What you will do:
Present every line in which the string "pixels" appears.

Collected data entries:
Start
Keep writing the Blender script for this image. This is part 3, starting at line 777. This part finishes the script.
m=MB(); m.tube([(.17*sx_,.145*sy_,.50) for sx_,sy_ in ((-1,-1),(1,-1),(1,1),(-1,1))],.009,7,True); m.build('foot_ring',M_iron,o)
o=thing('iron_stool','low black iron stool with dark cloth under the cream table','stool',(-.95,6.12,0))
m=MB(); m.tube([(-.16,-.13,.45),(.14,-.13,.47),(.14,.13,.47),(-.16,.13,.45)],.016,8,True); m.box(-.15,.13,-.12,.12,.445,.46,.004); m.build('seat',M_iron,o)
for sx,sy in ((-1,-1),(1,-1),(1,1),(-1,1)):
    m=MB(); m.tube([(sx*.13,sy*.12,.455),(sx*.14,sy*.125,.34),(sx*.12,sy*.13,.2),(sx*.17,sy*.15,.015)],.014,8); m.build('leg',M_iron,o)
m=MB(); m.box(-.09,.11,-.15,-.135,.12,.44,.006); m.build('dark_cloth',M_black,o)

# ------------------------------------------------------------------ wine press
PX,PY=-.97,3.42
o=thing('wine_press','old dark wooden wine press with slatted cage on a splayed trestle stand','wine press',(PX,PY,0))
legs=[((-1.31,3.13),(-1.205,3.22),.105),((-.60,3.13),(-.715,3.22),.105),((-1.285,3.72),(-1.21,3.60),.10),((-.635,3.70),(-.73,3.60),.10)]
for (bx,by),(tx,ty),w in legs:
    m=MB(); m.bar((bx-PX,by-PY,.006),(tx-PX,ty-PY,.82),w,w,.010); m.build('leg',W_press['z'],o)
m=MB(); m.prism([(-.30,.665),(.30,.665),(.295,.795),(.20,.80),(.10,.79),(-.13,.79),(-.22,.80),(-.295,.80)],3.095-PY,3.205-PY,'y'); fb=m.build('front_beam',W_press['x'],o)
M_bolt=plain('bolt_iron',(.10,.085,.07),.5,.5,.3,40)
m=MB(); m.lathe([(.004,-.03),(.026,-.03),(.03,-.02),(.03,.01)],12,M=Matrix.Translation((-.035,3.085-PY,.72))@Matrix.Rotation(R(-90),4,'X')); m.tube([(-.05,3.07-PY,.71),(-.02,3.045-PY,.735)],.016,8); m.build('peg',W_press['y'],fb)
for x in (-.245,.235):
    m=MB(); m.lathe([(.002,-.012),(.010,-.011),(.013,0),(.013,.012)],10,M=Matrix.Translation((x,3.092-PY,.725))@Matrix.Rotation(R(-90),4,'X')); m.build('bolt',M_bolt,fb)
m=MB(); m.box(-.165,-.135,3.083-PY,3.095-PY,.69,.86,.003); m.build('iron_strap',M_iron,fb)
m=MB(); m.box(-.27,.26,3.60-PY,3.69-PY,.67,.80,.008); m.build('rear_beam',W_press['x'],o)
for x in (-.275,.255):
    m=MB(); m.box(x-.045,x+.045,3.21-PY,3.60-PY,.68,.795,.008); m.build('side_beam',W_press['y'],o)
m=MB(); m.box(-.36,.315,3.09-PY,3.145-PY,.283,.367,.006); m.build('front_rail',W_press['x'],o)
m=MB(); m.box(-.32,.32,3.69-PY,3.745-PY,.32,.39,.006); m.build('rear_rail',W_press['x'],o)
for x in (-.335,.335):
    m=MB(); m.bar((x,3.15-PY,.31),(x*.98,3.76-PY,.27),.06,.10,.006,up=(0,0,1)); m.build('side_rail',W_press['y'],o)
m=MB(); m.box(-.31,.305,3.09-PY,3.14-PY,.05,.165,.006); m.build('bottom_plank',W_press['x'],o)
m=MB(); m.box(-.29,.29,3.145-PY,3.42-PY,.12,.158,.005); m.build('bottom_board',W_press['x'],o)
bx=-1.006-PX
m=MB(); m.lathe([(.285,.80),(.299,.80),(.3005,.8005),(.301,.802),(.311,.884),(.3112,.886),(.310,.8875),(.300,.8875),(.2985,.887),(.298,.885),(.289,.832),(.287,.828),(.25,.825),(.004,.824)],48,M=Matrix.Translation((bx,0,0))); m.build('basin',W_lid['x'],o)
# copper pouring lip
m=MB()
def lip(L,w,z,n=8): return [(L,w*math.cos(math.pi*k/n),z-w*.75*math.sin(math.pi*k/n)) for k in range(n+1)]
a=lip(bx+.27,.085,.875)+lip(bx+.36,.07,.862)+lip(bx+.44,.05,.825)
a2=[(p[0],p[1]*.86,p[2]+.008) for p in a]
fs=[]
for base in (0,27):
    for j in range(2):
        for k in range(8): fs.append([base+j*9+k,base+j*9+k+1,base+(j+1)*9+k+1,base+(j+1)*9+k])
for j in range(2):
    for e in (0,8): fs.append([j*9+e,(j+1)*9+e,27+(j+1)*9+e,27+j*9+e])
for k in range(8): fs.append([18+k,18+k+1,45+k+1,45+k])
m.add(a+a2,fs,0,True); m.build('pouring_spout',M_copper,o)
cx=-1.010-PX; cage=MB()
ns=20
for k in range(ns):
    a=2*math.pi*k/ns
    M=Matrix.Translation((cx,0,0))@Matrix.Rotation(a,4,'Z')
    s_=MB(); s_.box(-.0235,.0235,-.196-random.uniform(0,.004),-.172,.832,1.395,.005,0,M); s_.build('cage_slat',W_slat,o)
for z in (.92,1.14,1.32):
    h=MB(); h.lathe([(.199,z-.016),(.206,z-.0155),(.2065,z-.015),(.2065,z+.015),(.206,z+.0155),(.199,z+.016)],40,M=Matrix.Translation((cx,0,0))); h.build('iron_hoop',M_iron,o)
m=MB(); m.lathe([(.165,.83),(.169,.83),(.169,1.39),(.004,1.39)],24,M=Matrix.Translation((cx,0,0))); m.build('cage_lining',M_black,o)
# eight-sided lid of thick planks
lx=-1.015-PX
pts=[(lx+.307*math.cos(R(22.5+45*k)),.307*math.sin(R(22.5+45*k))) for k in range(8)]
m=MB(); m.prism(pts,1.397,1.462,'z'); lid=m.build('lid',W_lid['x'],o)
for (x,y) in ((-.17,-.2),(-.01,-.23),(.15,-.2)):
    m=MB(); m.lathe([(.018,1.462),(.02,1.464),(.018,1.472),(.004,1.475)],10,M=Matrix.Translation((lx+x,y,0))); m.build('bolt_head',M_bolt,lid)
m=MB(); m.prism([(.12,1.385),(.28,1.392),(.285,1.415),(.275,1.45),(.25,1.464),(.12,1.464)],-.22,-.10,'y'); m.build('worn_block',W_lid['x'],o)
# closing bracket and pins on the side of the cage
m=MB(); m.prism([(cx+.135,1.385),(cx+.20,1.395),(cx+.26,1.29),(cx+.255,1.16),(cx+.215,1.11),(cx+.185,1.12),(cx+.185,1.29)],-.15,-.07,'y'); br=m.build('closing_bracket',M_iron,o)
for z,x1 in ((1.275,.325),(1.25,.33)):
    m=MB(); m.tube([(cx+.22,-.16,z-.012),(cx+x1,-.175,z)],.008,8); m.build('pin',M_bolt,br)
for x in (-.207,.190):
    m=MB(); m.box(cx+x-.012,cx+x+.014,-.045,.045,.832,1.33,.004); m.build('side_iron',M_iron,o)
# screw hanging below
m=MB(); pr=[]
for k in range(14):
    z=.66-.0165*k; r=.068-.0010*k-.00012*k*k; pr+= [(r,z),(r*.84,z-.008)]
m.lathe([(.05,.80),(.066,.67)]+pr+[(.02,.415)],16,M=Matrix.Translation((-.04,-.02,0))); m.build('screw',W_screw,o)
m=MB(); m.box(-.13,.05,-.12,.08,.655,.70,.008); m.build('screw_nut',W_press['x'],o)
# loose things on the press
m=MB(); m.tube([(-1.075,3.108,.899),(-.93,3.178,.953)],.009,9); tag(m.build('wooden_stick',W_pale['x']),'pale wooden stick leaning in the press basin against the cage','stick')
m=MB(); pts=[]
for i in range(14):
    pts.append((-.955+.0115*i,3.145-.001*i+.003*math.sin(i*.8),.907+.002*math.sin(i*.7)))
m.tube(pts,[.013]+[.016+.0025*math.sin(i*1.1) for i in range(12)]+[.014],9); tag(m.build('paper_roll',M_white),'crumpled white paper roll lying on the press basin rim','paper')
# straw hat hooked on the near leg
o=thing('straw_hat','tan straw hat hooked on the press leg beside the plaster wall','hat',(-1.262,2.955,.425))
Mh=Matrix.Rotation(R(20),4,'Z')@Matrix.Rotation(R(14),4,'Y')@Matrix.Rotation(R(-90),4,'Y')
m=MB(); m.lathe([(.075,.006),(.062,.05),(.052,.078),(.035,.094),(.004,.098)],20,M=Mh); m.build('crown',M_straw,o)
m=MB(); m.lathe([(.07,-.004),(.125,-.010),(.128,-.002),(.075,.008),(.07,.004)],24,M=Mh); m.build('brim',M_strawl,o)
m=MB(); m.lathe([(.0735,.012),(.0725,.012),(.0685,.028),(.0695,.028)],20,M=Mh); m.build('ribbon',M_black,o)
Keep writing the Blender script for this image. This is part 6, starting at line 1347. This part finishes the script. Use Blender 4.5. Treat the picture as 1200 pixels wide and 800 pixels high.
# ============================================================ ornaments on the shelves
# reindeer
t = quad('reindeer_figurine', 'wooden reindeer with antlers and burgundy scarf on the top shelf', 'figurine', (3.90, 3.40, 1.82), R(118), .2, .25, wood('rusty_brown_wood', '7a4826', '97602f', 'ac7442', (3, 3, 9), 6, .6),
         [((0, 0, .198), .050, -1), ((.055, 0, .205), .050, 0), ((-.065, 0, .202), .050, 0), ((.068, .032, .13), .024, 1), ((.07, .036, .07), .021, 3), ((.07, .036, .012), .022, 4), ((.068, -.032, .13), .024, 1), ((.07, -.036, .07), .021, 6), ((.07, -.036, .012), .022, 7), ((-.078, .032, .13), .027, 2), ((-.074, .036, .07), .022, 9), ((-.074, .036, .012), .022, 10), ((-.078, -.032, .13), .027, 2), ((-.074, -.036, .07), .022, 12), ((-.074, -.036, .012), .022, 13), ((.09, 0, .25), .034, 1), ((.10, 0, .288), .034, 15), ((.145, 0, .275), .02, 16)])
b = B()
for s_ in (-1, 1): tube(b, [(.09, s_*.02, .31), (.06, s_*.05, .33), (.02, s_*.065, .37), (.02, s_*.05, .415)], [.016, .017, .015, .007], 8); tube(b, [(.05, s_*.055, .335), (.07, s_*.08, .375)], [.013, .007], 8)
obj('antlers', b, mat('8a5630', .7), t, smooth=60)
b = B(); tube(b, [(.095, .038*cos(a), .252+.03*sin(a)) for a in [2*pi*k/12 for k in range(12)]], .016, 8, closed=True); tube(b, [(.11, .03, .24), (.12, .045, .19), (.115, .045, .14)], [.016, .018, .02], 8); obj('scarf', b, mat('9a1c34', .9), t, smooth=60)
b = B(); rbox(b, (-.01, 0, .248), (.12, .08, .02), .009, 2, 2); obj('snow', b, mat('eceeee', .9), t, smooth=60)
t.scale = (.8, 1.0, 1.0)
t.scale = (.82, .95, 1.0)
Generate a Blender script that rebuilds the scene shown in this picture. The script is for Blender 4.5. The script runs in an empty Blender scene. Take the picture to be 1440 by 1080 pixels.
End
Task output:
Keep writing the Blender script for this image. This is part 6, starting at line 1347. This part finishes the script. Use Blender 4.5. Treat the picture as 1200 pixels wide and 800 pixels high.
Generate a Blender script that rebuilds the scene shown in this picture. The script is for Blender 4.5. The script runs in an empty Blender scene. Take the picture to be 1440 by 1080 pixels.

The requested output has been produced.